Abstract

Simulation-based-design (SBD) techniques to achieve first-pass design success depend on the development of fast, accurate, realistic models that can handle material properties, geometry, and appropriate boundary conditions. This paper describes a new three-dimensional (3-D) electromagnetic and large-signal simulation tool. Cold-Test and Large-Signal Simulator (CTLSS), which has been developed as part of an SBD tool suite for vacuum electron devices. Computational electromagnetic codes are essential for applying the SBD methodology to the design of vacuum electron devices and components. CTLSS offers the unique advantage that its computational electromagnetics model is linked intimately with a large-signal simulation tool for computing the electron-wave interaction in the radiating structure. Currently, this link has been implemented for helix traveling-wave tubes (TWTs) only, using the CHRISTINE code as the large-signal model, but a new, general, large-signal model is under development and is described in this paper.
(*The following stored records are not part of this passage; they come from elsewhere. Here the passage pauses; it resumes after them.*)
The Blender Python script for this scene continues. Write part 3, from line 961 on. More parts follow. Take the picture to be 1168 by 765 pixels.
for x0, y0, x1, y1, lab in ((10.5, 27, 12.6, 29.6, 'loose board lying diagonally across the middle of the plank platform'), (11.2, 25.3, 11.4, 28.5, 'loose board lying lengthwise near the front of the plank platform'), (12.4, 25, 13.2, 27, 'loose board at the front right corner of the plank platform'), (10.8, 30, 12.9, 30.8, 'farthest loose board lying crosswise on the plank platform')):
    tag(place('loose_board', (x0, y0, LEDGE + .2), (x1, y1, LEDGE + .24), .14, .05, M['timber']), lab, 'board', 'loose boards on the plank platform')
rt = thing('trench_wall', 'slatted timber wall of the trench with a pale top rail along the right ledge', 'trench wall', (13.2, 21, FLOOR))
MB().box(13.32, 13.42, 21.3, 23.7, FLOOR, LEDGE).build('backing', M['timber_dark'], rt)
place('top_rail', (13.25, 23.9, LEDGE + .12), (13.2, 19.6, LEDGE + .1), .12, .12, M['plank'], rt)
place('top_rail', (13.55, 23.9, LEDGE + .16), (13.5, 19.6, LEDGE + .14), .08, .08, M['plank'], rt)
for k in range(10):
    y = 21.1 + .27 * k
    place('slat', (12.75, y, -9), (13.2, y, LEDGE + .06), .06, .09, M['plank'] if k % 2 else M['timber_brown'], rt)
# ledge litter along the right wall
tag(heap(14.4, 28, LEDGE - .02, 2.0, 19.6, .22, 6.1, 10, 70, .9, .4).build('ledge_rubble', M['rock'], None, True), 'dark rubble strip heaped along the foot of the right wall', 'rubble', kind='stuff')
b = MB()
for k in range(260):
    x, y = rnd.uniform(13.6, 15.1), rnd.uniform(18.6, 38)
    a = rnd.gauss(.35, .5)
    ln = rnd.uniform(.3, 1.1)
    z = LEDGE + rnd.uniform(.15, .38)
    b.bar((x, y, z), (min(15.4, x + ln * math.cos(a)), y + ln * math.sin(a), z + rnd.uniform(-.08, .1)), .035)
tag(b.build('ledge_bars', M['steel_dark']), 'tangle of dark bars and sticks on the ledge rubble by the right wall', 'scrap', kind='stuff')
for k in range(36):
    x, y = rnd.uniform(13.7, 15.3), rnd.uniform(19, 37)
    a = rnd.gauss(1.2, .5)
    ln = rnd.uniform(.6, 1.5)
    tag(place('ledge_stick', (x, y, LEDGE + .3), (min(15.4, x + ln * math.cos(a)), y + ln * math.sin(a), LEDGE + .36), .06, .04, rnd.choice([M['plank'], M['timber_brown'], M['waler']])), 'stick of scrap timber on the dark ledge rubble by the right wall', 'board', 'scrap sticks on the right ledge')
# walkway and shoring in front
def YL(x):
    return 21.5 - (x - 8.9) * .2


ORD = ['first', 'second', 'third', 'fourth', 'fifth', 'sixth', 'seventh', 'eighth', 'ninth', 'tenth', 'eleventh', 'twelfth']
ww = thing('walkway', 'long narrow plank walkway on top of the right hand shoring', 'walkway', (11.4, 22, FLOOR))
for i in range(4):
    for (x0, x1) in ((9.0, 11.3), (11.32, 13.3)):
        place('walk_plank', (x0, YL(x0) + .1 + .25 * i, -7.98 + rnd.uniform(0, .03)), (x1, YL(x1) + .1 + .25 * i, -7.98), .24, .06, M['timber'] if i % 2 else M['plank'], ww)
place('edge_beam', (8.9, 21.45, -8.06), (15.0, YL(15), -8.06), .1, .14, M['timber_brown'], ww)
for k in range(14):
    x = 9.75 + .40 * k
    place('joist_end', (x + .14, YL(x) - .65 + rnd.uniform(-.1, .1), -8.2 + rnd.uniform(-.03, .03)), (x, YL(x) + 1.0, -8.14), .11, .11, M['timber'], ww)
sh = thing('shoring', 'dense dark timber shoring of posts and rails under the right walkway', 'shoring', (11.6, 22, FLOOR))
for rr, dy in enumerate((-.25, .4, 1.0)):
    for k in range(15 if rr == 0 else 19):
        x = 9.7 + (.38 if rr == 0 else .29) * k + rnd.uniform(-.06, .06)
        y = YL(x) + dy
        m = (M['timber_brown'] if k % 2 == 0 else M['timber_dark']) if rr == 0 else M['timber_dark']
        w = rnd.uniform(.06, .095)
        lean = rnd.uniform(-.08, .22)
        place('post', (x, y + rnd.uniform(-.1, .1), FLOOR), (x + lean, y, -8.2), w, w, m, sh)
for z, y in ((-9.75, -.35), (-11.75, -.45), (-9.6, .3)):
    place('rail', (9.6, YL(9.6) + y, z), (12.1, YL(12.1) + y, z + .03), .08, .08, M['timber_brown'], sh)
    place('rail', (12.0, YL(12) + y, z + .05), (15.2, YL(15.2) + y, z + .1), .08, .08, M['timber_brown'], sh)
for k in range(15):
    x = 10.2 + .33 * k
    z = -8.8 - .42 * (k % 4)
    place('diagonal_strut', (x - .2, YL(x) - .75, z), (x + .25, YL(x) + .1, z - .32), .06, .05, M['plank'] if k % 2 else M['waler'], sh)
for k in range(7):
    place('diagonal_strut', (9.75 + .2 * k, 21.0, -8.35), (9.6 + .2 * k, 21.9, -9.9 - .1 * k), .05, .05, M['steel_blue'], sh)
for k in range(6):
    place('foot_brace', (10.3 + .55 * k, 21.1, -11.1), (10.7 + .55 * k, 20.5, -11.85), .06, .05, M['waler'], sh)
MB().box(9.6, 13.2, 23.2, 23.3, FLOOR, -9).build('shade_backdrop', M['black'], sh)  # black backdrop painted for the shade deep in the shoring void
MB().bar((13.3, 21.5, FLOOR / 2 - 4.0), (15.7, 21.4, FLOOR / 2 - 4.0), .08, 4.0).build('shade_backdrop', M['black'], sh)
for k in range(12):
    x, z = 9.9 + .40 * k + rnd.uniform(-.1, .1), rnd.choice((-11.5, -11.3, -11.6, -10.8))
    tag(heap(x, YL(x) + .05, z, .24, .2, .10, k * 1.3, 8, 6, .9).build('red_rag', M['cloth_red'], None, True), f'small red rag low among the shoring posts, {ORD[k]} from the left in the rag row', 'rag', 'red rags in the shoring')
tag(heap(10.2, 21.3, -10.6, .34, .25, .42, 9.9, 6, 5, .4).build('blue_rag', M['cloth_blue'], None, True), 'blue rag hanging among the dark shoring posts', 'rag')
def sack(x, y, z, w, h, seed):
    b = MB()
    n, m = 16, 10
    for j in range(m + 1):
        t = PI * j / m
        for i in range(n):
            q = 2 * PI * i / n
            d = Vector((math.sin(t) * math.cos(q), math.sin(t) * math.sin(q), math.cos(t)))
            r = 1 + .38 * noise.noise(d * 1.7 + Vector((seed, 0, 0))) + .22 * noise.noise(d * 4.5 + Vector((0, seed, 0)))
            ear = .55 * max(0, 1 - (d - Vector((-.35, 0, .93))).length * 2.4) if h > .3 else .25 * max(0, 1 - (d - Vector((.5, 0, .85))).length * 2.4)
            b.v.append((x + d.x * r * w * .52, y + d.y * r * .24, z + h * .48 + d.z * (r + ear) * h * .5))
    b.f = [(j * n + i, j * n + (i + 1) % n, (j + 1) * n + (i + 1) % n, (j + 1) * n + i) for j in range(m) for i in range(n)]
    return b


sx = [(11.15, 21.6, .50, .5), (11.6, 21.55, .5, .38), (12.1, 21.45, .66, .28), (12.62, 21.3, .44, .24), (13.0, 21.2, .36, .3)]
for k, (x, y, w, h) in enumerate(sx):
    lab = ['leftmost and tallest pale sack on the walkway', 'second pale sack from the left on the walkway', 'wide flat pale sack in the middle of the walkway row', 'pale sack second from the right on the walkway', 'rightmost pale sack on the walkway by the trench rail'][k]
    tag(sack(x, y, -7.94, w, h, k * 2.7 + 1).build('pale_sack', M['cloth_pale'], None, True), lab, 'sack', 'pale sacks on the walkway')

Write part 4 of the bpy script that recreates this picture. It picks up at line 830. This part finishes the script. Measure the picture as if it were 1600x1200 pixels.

The electromagnetic simulation engine in CTLSS has been designed and implemented as a volumetric frequency-domain model that can handle both resonant eigenvalue problems, using the Jacobi-Davidson algorithm, and nonresonant driven-frequency problems, using the quasi-minimal residual (QMR) technique to invert the non-Hermitian matrices that often occur in real problems. The features and advantages of this code relative to other models and results from the code for several classes of microwave devices are presented.